Questa fa l’"occhio": connettere in unità, vedere il percorso, non compierlo. Non c’è nostalgia in quanto non si accenna ad alcuna alternativa. Tutto è qui e non “altrove”. La questione è l’incontro e il racconto. La musica è quella delle feste come quella sacra e colta delle scene e dei passaggi. Convivono. Si alternano. Senza conflitti. Da scene di semplicità che appaiono come visioni l’occhio astrae in facilità “la grande bellezza”. Nella bambina che si perde e guarda la statua, nel cortile con i bambini e le suore, i fenicotteri, ecc. Quello che appare interstizio, parentesi, riempitivo, è il respiro vitale della visione. Il resto è commento, rumore, fuga, rito di sopravvivenza, senza i quali però non si coglierebbero quelle incursioni di luce. Su queste scene sapientemente non c’è parola né chiosa.

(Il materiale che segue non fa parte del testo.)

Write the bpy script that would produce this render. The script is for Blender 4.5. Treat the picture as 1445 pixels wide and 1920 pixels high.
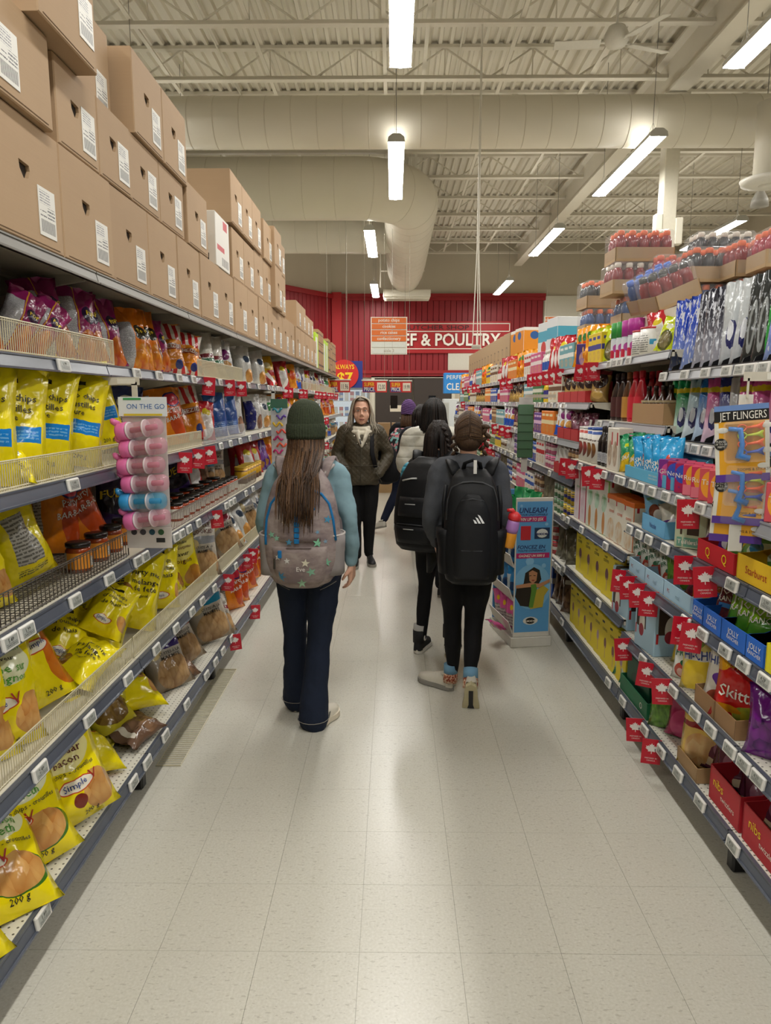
import bpy, bmesh, math, random
from mathutils import Vector, Matrix, Euler, noise

for _o in list(bpy.data.objects):
    bpy.data.objects.remove(_o)
SC = bpy.context.scene
COL = SC.collection
R = math.radians
RND = random.Random(7)

# ------------------------------------------------------------------ camera, world, exposure
FPX = 1333.0
CAMZ = 1.65
PITCH = math.atan(208.0 / FPX)
YAW = math.atan(14.5 / FPX)
cd = bpy.data.cameras.new('camera'); cam = bpy.data.objects.new('camera', cd); COL.objects.link(cam)
cd.sensor_fit = 'VERTICAL'; cd.sensor_height = 36.0; cd.lens = 36.0 * FPX / 1920.0
cd.clip_start = 0.02; cd.clip_end = 200
cam.location = (0, 0, CAMZ); cam.rotation_euler = (R(90) - PITCH, 0, YAW)
SC.camera = cam
CM = cam.rotation_euler.to_matrix()
W = bpy.data.worlds.new('world'); SC.world = W; W.use_nodes = True
W.node_tree.nodes['Background'].inputs[0].default_value = (0.95, 0.97, 1.0, 1)
W.node_tree.nodes['Background'].inputs[1].default_value = 0.1
SC.view_settings.view_transform = 'Standard'; SC.view_settings.look = 'None'
SC.view_settings.gamma = 1.0; SC.view_settings.use_curve_mapping = False
SC.view_settings.exposure = 0.0
SC.cycles.max_bounces = 6; SC.cycles.diffuse_bounces = 3; SC.cycles.glossy_bounces = 2; SC.cycles.transmission_bounces = 2; SC.cycles.transparent_max_bounces = 6
SC.cycles.adaptive_threshold = 0.02; SC.cycles.caustics_reflective = False; SC.cycles.caustics_refractive = False
LAMP_STRENGTH = 48.0


def at(px, py, X=None, Y=None, Z=None):
    """A point seen at pixel px,py of the photograph on a known plane of the store."""
    d = CM @ Vector(((px - 722.5) / FPX, -(py - 960) / FPX, -1.0))
    if X is not None: t = X / d.x
    elif Y is not None: t = Y / d.y
    else: t = (Z - CAMZ) / d.z
    return Vector((d.x * t, d.y * t, CAMZ + d.z * t))


def y_of(px, X, z=1.65):
    """Distance along the aisle of the pixel column px on the plane X at height z."""
    t = X / 1.0
    lo, hi = 0.2, 60.0
    for _ in range(50):
        m = (lo + hi) / 2
        p = CM.transposed() @ Vector((X, m, z - CAMZ))
        u = 722.5 + FPX * p.x / -p.z
        if (u < px) == (X < 0): lo = m
        else: hi = m
    return (lo + hi) / 2


# ------------------------------------------------------------------ materials
MATS = {}


def lin(c):
    return tuple(((x / 255.0) / 12.92 if x / 255.0 <= 0.04045 else ((x / 255.0 + 0.055) / 1.055) ** 2.4) for x in c[:3]) + (1,)


def hexc(h):
    h = h.lstrip('#')
    return lin((int(h[0:2], 16), int(h[2:4], 16), int(h[4:6], 16)))


class NT:
    def __init__(s, m):
        s.t = m.node_tree; s.n = s.t.nodes; s.l = s.t.links
        s.b = s.n['Principled BSDF']

    def new(s, ty, **kw):
        n = s.n.new(ty)
        for k, v in kw.items(): setattr(n, k, v)
        return n

    def math(s, op, a, b=None, clamp=False):
        n = s.n.new('ShaderNodeMath'); n.operation = op; n.use_clamp = clamp
        for i, x in enumerate((a, b)):
            if x is None: continue
            if isinstance(x, (int, float)): n.inputs[i].default_value = x
            else: s.l.new(x, n.inputs[i])
        return n.outputs[0]

    def mix(s, fac, a, b):
        n = s.n.new('ShaderNodeMix'); n.data_type = 'RGBA'
        for sock, x in ((n.inputs[0], fac), (n.inputs[6], a), (n.inputs[7], b)):
            if isinstance(x, (int, float, tuple)): sock.default_value = x
            else: s.l.new(x, sock)
        return n.outputs[2]

    def noise(s, scale, detail=3, vec=None, rough=0.5):
        n = s.n.new('ShaderNodeTexNoise'); n.inputs['Scale'].default_value = scale
        n.inputs['Detail'].default_value = detail; n.inputs['Roughness'].default_value = rough
        if vec is not None: s.l.new(vec, n.inputs['Vector'])
        return n.outputs[0]

    def ramp(s, fac, stops):
        n = s.n.new('ShaderNodeValToRGB'); e = n.color_ramp.elements
        while len(e) < len(stops): e.new(0.5)
        for i, (p, c) in enumerate(stops): e[i].position = p; e[i].color = c
        s.l.new(fac, n.inputs[0]); return n.outputs[0]

    def bump(s, h, strength=0.3, dist=0.01):
        n = s.n.new('ShaderNodeBump'); n.inputs['Strength'].default_value = strength
        n.inputs['Distance'].default_value = dist
        s.l.new(h, n.inputs['Height']); s.l.new(n.outputs[0], s.b.inputs['Normal'])

    def pos(s):
        return s.new('ShaderNodeNewGeometry').outputs['Position']

    def obj(s):
        return s.new('ShaderNodeTexCoord').outputs['Object']

    def uv(s):
        return s.new('ShaderNodeTexCoord').outputs['UV']

    def col(s, c):
        if isinstance(c, tuple): s.b.inputs['Base Color'].default_value = c
        else: s.l.new(c, s.b.inputs['Base Color'])


def newmat(name, rough=0.5, metal=0.0, spec=None):
    m = bpy.data.materials.new(name); m.use_nodes = True
    t = NT(m); t.b.inputs['Roughness'].default_value = rough; t.b.inputs['Metallic'].default_value = metal
    if spec is not None: t.b.inputs['Specular IOR Level'].default_value = spec
    return m, t


def mat(c, rough=0.5, metal=0.0, var=0.06, scale=30.0, bump=0.0, spec=None):
    """A plain painted or plastic surface: colour with slight procedural variation."""
    key = (c, rough, metal, var, scale, bump, spec)
    if key in MATS: return MATS[key]
    m, t = newmat('surface_%d' % len(MATS), rough, metal, spec)
    base = hexc(c)
    if var > 0:
        n = t.noise(scale, 2, t.obj())
        lo = tuple(x * (1 - var) for x in base[:3]) + (1,); hi = tuple(min(1, x * (1 + var)) for x in base[:3]) + (1,)
        t.col(t.mix(n, lo, hi))
        if bump: t.bump(n, bump, 0.004)
    else:
        t.col(base)
    MATS[key] = m
    return m


def emis(c, s):
    key = ('emis', c, s)
    if key in MATS: return MATS[key]
    m, t = newmat('emitter_%d' % len(MATS), 0.5)
    t.col(hexc(c)); t.b.inputs['Emission Color'].default_value = hexc(c); t.b.inputs['Emission Strength'].default_value = s
    MATS[key] = m
    return m


def glass(c, rough=0.08, alpha=0.35):
    key = ('glass', c, rough, alpha)
    if key in MATS: return MATS[key]
    m, t = newmat('clear_plastic_%d' % len(MATS), rough)
    t.col(hexc(c)); t.b.inputs['Alpha'].default_value = alpha
    n = t.noise(14, 3, t.obj()); t.bump(n, 0.5, 0.02)
    MATS[key] = m
    return m


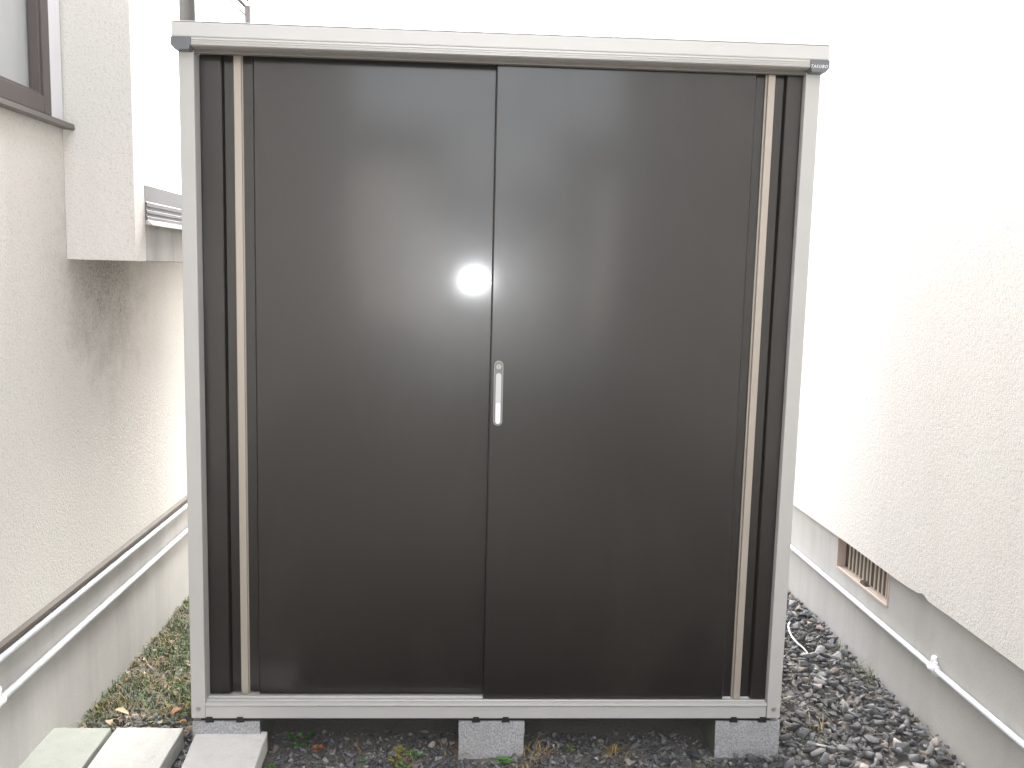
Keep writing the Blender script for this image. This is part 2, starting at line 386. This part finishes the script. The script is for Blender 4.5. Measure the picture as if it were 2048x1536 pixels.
# ------------------------------------------------------------------ left house
XL = -1.235
lh = thing('stucco_house', 'cream stucco house on the left with dark framed window and overhanging bay', 'house', (-1.235, 0, G))
def lp(name, bm, m, parent=None, smooth=False, label=None):
    o = link(name, bm, m, parent or lh, smooth=smooth)
    if parent is None: o.location = (1.235, 0, -G)
    if label: o['label'] = label
    return o
HX = -6.0; HT = 4.6
lp('wall', boxes((HX, XL, -7, -1.5, .325, HT), (HX, XL, -1.5, .130, .325, 1.66), (HX, XL, -1.5, .130, 2.8, HT), (HX, XL, .130, .262, .325, HT),
                 (HX, XL, .262, 6.0, .325, 1.40), (HX, XL-.25, -1.5, .130, 1.66, 2.8)), 'stucco_left')
lp('foundation', boxes((HX, XL-.006, -6.98, 5.98, G-.2, .325)), 'foundation')
lp('bay', prism([(XL+.0005, .216), (-1.041, .214), (-1.041, .298), (XL+.0005, .262)], 'z', 1.277, HT), 'stucco_bay')
lp('parapet', boxes((XL+.0005, -1.0425, .2985, 6.0, 1.279, 1.398)), 'parapet')
tr = prism([(-1.060, 1.3985), (-1.034, 1.3985), (-1.034, 1.408), (-1.038, 1.410), (-1.038, 1.416), (-1.035, 1.418), (-1.035, 1.426), (-1.038, 1.428), (-1.038, 1.436), (-1.035, 1.438), (-1.035, 1.449),
            (-1.040, 1.452), (-1.040, 1.500), (-1.060, 1.500)], 'y', .2985, 6.0)
lp('roof_trim', tr, 'trim')
lp('trim_lip', prism([(-1.045, 1.385), (-1.022, 1.383), (-1.020, 1.387), (-1.034, 1.3982), (-1.0422, 1.3982)], 'y', .30, 6.0), 'chrome')
lp('annex_roof', boxes((HX, -1.0605, .2985, 6.0, 1.401, 1.455)), 'roof')
lp('roof', boxes((HX-.3, -1.0, -7.3, .55, HT, HT+.15)), 'far_roof')
lp('drip_strip', prism([(XL-.0055, .300), (XL+.004, .300), (XL+.008, .305), (XL+.008, .315), (XL+.0005, .3245), (XL-.0055, .3245)], 'y', -6.9, 5.9), 'flash')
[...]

Una delle grandezze di questo film è nel “non detto”, nel non discorrere di ciò di cui si parla, nel non recitare sui suoi fondamenti. Un nobile pudore vela la tensione e la questione portante del racconto, rendendo così tutto credibile ed attraente. Quelle scene che sono parse “felliniane” solo in quanto apparentemente irrelate da un contesto pratico o discorsivo sono i momenti in cui l’Occhio, cioè Jep, coglie “la grande bellezza”. Non sono “visioni” in quanto la “visione” è il raccontare nella sua globularità. Sono attimi di rispecchiamento, rari momenti di navigazione senza nebbia. La visione si sdoppia verso la fine, proprio perché è una. La “santa” ascende in ginocchio la Scala Santa di San Giovanni e Jep ascende la radice della sua disillusione nel ricordo del primo unico amore. Una scala e un faro.